長谷川洋三氏の、『良寛禅師の真実相』(木耳社刊)を読んでいる。いつもは、一冊の本なら、二、三日で読み終え、それから読後感を書くのだが、この著作は、なかなか、読み終えれない。読みながら、常に、自分の無学を、ムチ打たれている感じである。

 

この著書を読んでいて、まず、思うのは、長谷川氏の學者としての、また、研究者としての姿勢である。

 

研究とは、まず、その対象の真実を追求し、そのためには、対象の分析、批判を行い、その結果を公表して、他者からの、意見や批判を受ける。そういう基本が、一貫して、この著書には流れている。

 

この著書は、多くは、良寛の「漢詩」が考察の対象となっている。

 

例えば、長谷川氏が、一つの漢詩をとりあげて論じる場合、その漢詩のこれまでの解釈や、訳を、比較したり、批評したりしながら進めて行かれる。
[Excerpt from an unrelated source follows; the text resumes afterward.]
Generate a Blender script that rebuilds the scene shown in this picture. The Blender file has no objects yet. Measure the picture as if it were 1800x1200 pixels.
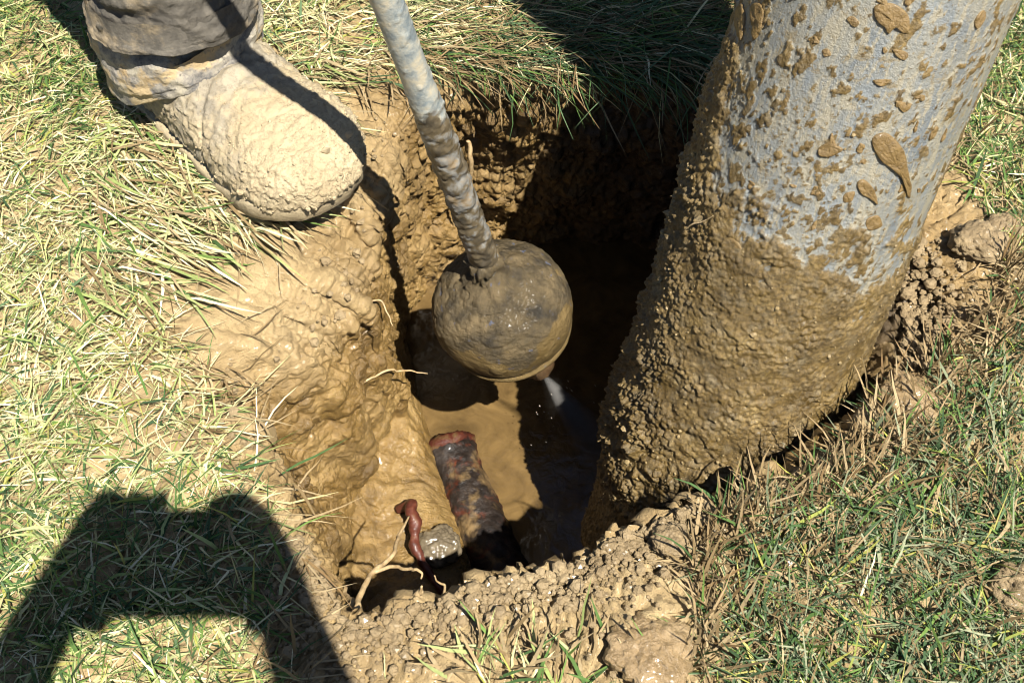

そして、最後には、自分の見解を述べ、その批判を願うと言う形で、文章を構成されている。

 

その論の、持って行き方に、私は、説得され、感服する。読んでいると、そんな思いを常に持たざるをえない。長谷川氏は學者だ。真実の探求とは、こういう態度で臨む事を言うのだ、とつくずく思う。

 

長谷川氏は、著書の中で、一貫して、「良寛禅師」という言葉を使っている。良寛の「こころ」は、「法格」(佛格)にまで達しているから、それ以外の呼び方では、語れないという。そこまで言える理解を、私は持っていない。

 

まだまだ、読み進まねばならないが、途中での感想を言えば、この著書は、再読、三読に値する作品である。近年では、稀な、じっくり読みたい、また、読める著書である。